Recorded information →
□ □ □ □

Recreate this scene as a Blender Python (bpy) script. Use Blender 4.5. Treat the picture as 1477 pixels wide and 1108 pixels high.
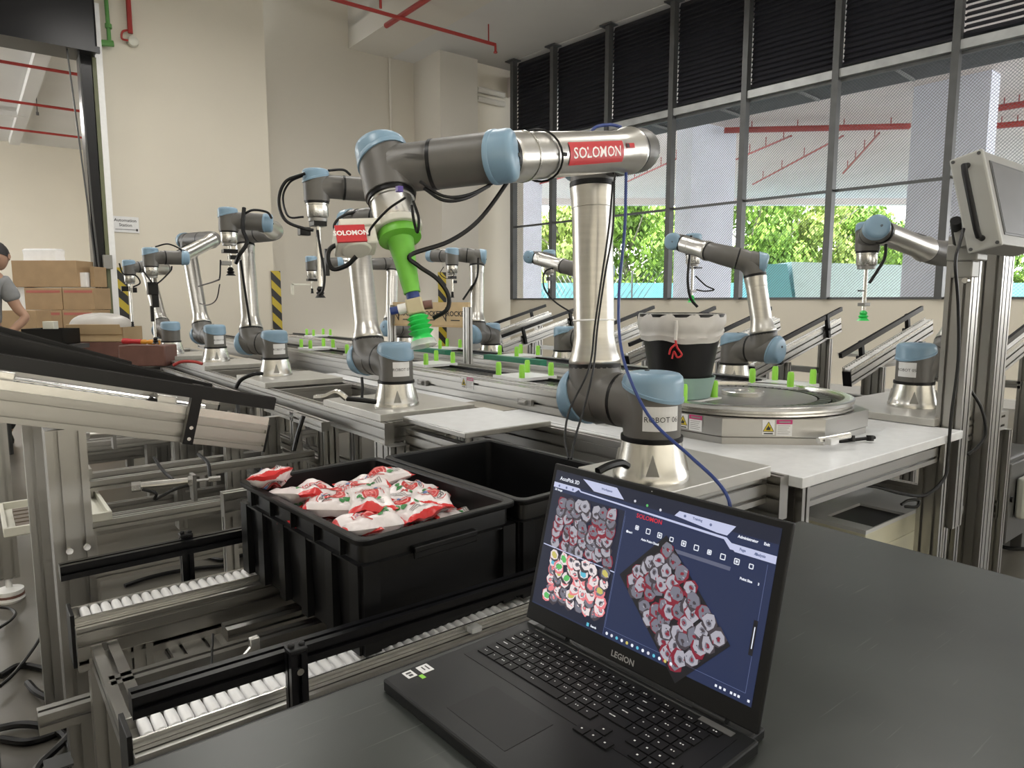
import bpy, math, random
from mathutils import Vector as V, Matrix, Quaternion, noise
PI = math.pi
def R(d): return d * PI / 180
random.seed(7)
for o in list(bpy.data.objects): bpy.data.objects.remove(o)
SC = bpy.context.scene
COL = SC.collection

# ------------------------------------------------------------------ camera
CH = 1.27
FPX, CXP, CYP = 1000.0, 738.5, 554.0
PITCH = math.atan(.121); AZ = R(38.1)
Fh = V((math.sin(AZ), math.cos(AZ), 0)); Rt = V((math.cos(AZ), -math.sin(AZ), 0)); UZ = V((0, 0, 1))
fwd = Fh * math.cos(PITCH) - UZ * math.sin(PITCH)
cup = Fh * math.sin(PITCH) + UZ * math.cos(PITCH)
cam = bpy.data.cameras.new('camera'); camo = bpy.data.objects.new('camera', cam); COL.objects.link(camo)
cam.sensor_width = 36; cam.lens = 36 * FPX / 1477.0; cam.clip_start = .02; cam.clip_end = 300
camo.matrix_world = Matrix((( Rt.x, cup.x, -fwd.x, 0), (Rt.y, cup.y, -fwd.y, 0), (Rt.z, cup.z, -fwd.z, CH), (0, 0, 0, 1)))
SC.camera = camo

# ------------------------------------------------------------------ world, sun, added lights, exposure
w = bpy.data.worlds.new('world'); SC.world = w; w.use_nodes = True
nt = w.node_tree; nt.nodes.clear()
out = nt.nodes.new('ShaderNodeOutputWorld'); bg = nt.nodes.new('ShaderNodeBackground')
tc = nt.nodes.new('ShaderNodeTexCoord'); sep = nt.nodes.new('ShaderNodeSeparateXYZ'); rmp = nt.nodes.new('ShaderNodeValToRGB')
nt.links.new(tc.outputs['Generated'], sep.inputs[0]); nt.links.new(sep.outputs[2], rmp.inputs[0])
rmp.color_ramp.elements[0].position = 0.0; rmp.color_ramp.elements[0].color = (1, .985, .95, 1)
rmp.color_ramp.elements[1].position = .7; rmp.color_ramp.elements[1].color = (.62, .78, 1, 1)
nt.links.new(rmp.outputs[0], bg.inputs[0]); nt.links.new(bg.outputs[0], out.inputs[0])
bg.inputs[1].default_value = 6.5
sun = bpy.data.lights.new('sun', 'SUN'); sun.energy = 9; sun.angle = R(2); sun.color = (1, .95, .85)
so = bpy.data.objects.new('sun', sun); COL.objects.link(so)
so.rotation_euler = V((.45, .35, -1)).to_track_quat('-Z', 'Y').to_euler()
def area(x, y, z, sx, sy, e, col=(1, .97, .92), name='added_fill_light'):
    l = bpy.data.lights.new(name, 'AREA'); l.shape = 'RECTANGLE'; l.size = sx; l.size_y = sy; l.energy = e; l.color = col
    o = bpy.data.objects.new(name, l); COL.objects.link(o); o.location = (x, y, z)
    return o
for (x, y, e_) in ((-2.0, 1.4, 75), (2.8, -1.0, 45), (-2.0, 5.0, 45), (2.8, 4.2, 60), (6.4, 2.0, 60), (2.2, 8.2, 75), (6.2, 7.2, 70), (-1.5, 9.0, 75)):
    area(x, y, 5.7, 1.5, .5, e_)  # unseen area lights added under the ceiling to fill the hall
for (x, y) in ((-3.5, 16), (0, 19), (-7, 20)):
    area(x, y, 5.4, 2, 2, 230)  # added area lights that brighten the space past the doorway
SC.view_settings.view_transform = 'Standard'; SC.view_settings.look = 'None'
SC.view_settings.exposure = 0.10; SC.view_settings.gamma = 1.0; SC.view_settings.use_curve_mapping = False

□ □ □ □

Write out nothing but the lines from the start of the data through the line with "SC.camera = camo". Leave out the pictures.

Recreate this scene as a Blender Python (bpy) script. Use Blender 4.5. Treat the picture as 1477 pixels wide and 1108 pixels high.
import bpy, math, random
from mathutils import Vector as V, Matrix, Quaternion, noise
PI = math.pi
def R(d): return d * PI / 180
random.seed(7)
for o in list(bpy.data.objects): bpy.data.objects.remove(o)
SC = bpy.context.scene
COL = SC.collection

# ------------------------------------------------------------------ camera
CH = 1.27
FPX, CXP, CYP = 1000.0, 738.5, 554.0
PITCH = math.atan(.121); AZ = R(38.1)
Fh = V((math.sin(AZ), math.cos(AZ), 0)); Rt = V((math.cos(AZ), -math.sin(AZ), 0)); UZ = V((0, 0, 1))
fwd = Fh * math.cos(PITCH) - UZ * math.sin(PITCH)
cup = Fh * math.sin(PITCH) + UZ * math.cos(PITCH)
cam = bpy.data.cameras.new('camera'); camo = bpy.data.objects.new('camera', cam); COL.objects.link(camo)
cam.sensor_width = 36; cam.lens = 36 * FPX / 1477.0; cam.clip_start = .02; cam.clip_end = 300
camo.matrix_world = Matrix((( Rt.x, cup.x, -fwd.x, 0), (Rt.y, cup.y, -fwd.y, 0), (Rt.z, cup.z, -fwd.z, CH), (0, 0, 0, 1)))
SC.camera = camo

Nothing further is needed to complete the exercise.